▶ _Given exercise_:
Exactly the lines from the one that contains "Reconstruct this image" to the one that contains "S.camera = cam", both lines included, should be copied, and no others.

** BEGIN Entries supplied **

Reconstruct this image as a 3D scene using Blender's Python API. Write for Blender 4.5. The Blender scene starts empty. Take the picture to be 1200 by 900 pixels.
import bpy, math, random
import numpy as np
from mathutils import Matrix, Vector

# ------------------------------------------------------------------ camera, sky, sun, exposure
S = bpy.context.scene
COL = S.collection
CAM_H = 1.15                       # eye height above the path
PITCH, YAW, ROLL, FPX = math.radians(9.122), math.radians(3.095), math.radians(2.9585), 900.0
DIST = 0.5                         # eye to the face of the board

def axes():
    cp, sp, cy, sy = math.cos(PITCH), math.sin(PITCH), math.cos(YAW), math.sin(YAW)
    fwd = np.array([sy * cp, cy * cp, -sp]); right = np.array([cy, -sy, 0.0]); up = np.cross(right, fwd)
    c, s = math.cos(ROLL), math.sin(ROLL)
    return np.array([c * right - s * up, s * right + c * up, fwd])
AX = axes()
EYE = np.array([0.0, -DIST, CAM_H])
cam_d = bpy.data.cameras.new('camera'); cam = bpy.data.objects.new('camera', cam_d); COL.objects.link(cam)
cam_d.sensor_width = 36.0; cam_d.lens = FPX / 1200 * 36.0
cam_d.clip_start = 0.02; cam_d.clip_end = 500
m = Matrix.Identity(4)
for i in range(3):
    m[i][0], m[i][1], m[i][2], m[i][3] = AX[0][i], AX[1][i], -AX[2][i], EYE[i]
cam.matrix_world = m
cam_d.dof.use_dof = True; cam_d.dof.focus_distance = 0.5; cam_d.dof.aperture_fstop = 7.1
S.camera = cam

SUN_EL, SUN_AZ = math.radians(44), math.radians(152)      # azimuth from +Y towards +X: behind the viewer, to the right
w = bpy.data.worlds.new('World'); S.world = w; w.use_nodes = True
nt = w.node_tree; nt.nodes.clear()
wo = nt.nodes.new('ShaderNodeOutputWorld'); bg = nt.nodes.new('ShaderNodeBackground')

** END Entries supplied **
** BEGIN Entries supplied **

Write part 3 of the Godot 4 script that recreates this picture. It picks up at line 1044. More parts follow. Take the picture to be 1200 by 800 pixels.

** END Entries supplied **

▶ _Output of the task_:
Reconstruct this image as a 3D scene using Blender's Python API. Write for Blender 4.5. The Blender scene starts empty. Take the picture to be 1200 by 900 pixels.
import bpy, math, random
import numpy as np
from mathutils import Matrix, Vector

# ------------------------------------------------------------------ camera, sky, sun, exposure
S = bpy.context.scene
COL = S.collection
CAM_H = 1.15                       # eye height above the path
PITCH, YAW, ROLL, FPX = math.radians(9.122), math.radians(3.095), math.radians(2.9585), 900.0
DIST = 0.5                         # eye to the face of the board

def axes():
    cp, sp, cy, sy = math.cos(PITCH), math.sin(PITCH), math.cos(YAW), math.sin(YAW)
    fwd = np.array([sy * cp, cy * cp, -sp]); right = np.array([cy, -sy, 0.0]); up = np.cross(right, fwd)
    c, s = math.cos(ROLL), math.sin(ROLL)
    return np.array([c * right - s * up, s * right + c * up, fwd])
AX = axes()
EYE = np.array([0.0, -DIST, CAM_H])
cam_d = bpy.data.cameras.new('camera'); cam = bpy.data.objects.new('camera', cam_d); COL.objects.link(cam)
cam_d.sensor_width = 36.0; cam_d.lens = FPX / 1200 * 36.0
cam_d.clip_start = 0.02; cam_d.clip_end = 500
m = Matrix.Identity(4)
for i in range(3):
    m[i][0], m[i][1], m[i][2], m[i][3] = AX[0][i], AX[1][i], -AX[2][i], EYE[i]
cam.matrix_world = m
cam_d.dof.use_dof = True; cam_d.dof.focus_distance = 0.5; cam_d.dof.aperture_fstop = 7.1
S.camera = cam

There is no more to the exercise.